*What is asked*: Say how many lines hold the string "scene"; please write nothing but the number.
########
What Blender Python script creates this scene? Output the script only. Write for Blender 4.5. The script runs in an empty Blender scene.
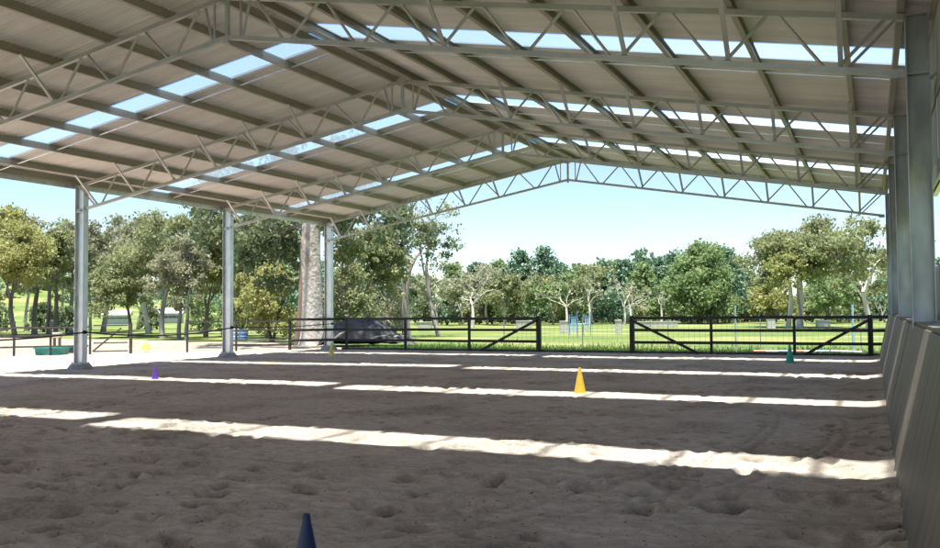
import bpy, math, random
import numpy as np
from mathutils import Vector, Matrix
random.seed(7)
rng = np.random.default_rng(11)
SC = bpy.context.scene
COL = SC.collection

# ------------------------------------------------------------------ camera
F, YAW, PIT, ROLL, EYE = 895.6, 24.174, 2.3164, -0.4269, 1.5
_y, _a, _r = [math.radians(v) for v in (YAW, PIT, ROLL)]
FW = Vector((-math.sin(_y)*math.cos(_a), math.cos(_y)*math.cos(_a), math.sin(_a)))
RT0 = Vector((math.cos(_y), math.sin(_y), 0)); UP0 = RT0.cross(FW)
RT = RT0*math.cos(_r)+UP0*math.sin(_r); UP = -RT0*math.sin(_r)+UP0*math.cos(_r)
CAM = Vector((0, 0, EYE))
def at(px, py, d):                       # world point seen at a photo pixel, d metres ahead
    return CAM+(FW+RT*((px-470)/F)-UP*((py-274)/F))*d
def azim(px, d):                         # ground position in that direction
    p = at(px, 310, d); return p.x, p.y
cd = bpy.data.cameras.new('camera'); co = bpy.data.objects.new('camera', cd); COL.objects.link(co)
m = Matrix((RT, UP, -FW)).transposed().to_4x4(); m.translation = CAM
co.matrix_world = m
cd.sensor_width = 36; cd.lens = F/940*36; cd.clip_end = 3000; cd.clip_start = .05
SC.camera = co

# ------------------------------------------------------------------ materials
def mat(name, build):
    mt = bpy.data.materials.new(name); mt.use_nodes = True
    nt = mt.node_tree; nt.nodes.clear()
    out = nt.nodes.new('ShaderNodeOutputMaterial')
    build(nt, out); return mt
def N(nt, t, **k):
    n = nt.nodes.new(t)
    for a, v in k.items():
        if a in n.inputs.keys(): n.inputs[a].default_value = v
        else: setattr(n, a, v)
    return n
def c4(c): return (c[0], c[1], c[2], 1)
def surf(name, c1, c2, scale=4, rough=.7, metal=0, bump=0, bscale=None, stretch=(1, 1, 1), contrast=(.35, .65), detail=5, rvar=0, third=None, spec=None):
    def b(nt, out):
        p = N(nt, 'ShaderNodeBsdfPrincipled'); p.inputs['Roughness'].default_value = rough; p.inputs['Metallic'].default_value = metal
        if spec is not None: p.inputs['Specular IOR Level'].default_value = spec
        tc = N(nt, 'ShaderNodeTexCoord'); mp = N(nt, 'ShaderNodeMapping'); mp.inputs['Scale'].default_value = stretch
        nt.links.new(tc.outputs['Object'], mp.inputs[0])
        n = N(nt, 'ShaderNodeTexNoise'); n.inputs['Scale'].default_value = scale; n.inputs['Detail'].default_value = detail
        nt.links.new(mp.outputs[0], n.inputs['Vector'])
        r = N(nt, 'ShaderNodeValToRGB'); r.color_ramp.elements[0].position = contrast[0]; r.color_ramp.elements[1].position = contrast[1]
        r.color_ramp.elements[0].color = c4(c1); r.color_ramp.elements[1].color = c4(c2)
        nt.links.new(n.outputs['Fac'], r.inputs[0])
        src = r.outputs[0]
        if third:
            col, sc, lo, hi = third
            n3 = N(nt, 'ShaderNodeTexNoise'); n3.inputs['Scale'].default_value = sc; n3.inputs['Detail'].default_value = 4
            nt.links.new(mp.outputs[0], n3.inputs['Vector'])
            r3 = N(nt, 'ShaderNodeValToRGB'); r3.color_ramp.elements[0].position = lo; r3.color_ramp.elements[1].position = hi
            nt.links.new(n3.outputs['Fac'], r3.inputs[0])
            mx = N(nt, 'ShaderNodeMixRGB'); mx.inputs[2].default_value = c4(col)
            nt.links.new(r3.outputs[0], mx.inputs[0]); nt.links.new(src, mx.inputs[1]); src = mx.outputs[0]
        nt.links.new(src, p.inputs['Base Color'])
        if bump:
            n2 = N(nt, 'ShaderNodeTexNoise'); n2.inputs['Scale'].default_value = bscale or scale*4; n2.inputs['Detail'].default_value = 6
            nt.links.new(mp.outputs[0], n2.inputs['Vector'])
            bp = N(nt, 'ShaderNodeBump'); bp.inputs['Strength'].default_value = 1; bp.inputs['Distance'].default_value = bump
            nt.links.new(n2.outputs['Fac'], bp.inputs['Height']); nt.links.new(bp.outputs[0], p.inputs['Normal'])
        nt.links.new(p.outputs[0], out.inputs[0])
    return mat(name, b)
def leafmat(name, c1, c2, trans=.5):
    def b(nt, out):
        at_ = N(nt, 'ShaderNodeAttribute'); at_.attribute_name = 'tone'
        r = N(nt, 'ShaderNodeValToRGB'); r.color_ramp.elements[0].color = c4(c1); r.color_ramp.elements[1].color = c4(c2)
        nt.links.new(at_.outputs['Fac'], r.inputs[0])
        d = N(nt, 'ShaderNodeBsdfPrincipled'); d.inputs['Roughness'].default_value = .55; d.inputs['Specular IOR Level'].default_value = .35
        t = N(nt, 'ShaderNodeBsdfTranslucent')
        nt.links.new(r.outputs[0], d.inputs['Base Color']); nt.links.new(r.outputs[0], t.inputs['Color'])
        mx = N(nt, 'ShaderNodeMixShader'); mx.inputs[0].default_value = trans
        nt.links.new(d.outputs[0], mx.inputs[1]); nt.links.new(t.outputs[0], mx.inputs[2]); nt.links.new(mx.outputs[0], out.inputs[0])
    return mat(name, b)
M = {}
def _sand(nt, out):
    p = N(nt, 'ShaderNodeBsdfPrincipled'); p.inputs['Roughness'].default_value = .97; p.inputs['Specular IOR Level'].default_value = .12
    tc = N(nt, 'ShaderNodeTexCoord')
    def noise(s, d=5, st=(1, 1, 1), rg=.5):
        mp = N(nt, 'ShaderNodeMapping'); mp.inputs['Scale'].default_value = st; nt.links.new(tc.outputs['Object'], mp.inputs[0])
        n = N(nt, 'ShaderNodeTexNoise'); n.inputs['Scale'].default_value = s; n.inputs['Detail'].default_value = d; n.inputs['Roughness'].default_value = rg
        nt.links.new(mp.outputs[0], n.inputs['Vector']); return n.outputs['Fac']
    def ramp(f, a, b, ca=(0, 0, 0), cb=(1, 1, 1)):
        r = N(nt, 'ShaderNodeValToRGB'); r.color_ramp.elements[0].position = a; r.color_ramp.elements[1].position = b
        r.color_ramp.elements[0].color = c4(ca); r.color_ramp.elements[1].color = c4(cb); nt.links.new(f, r.inputs[0]); return r.outputs[0]
    def mix(f, a, b):
        m_ = N(nt, 'ShaderNodeMixRGB')
        nt.links.new(f, m_.inputs[0]); nt.links.new(a, m_.inputs[1])
        if isinstance(b, tuple): m_.inputs[2].default_value = c4(b)
        else: nt.links.new(b, m_.inputs[2])
        return m_.outputs[0]
    base = ramp(noise(9, 8, (.7, 1.3, 1), .72), .32, .68, (.41, .31, .235), (.70, .575, .465))
    base = mix(ramp(noise(.7, 5), .46, .68), base, ramp(noise(14, 6, (1, 1, 1), .7), .35, .65, (.28, .21, .155), (.50, .40, .31)))
    base = mix(ramp(noise(34, 3), .66, .70), base, (.12, .085, .06))      # crumbs and dung fragments
    base = mix(ramp(noise(55, 2), .66, .72), base, (.66, .58, .50))       # pale grains and shell grit
    a_ = N(nt, 'ShaderNodeAttribute'); a_.attribute_name = 'hollow_shade'
    mm = N(nt, 'ShaderNodeMath'); mm.operation = 'MULTIPLY'; nt.links.new(a_.outputs['Fac'], mm.inputs[0]); nt.links.new(ramp(noise(20, 5), .3, .6, (.45, .45, .45)), mm.inputs[1])
    base = mix(mm.outputs[0], base, (.17, .125, .09))  # shade inside prints, grooves and tracks, painted into the sand colour
    nt.links.new(base, p.inputs['Base Color'])
    bp = N(nt, 'ShaderNodeBump'); bp.inputs['Distance'].default_value = .014; nt.links.new(noise(26, 8, (1, 1, 1), .75), bp.inputs['Height']); nt.links.new(bp.outputs[0], p.inputs['Normal'])
    nt.links.new(p.outputs[0], out.inputs[0])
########
*Solution to this task*: 2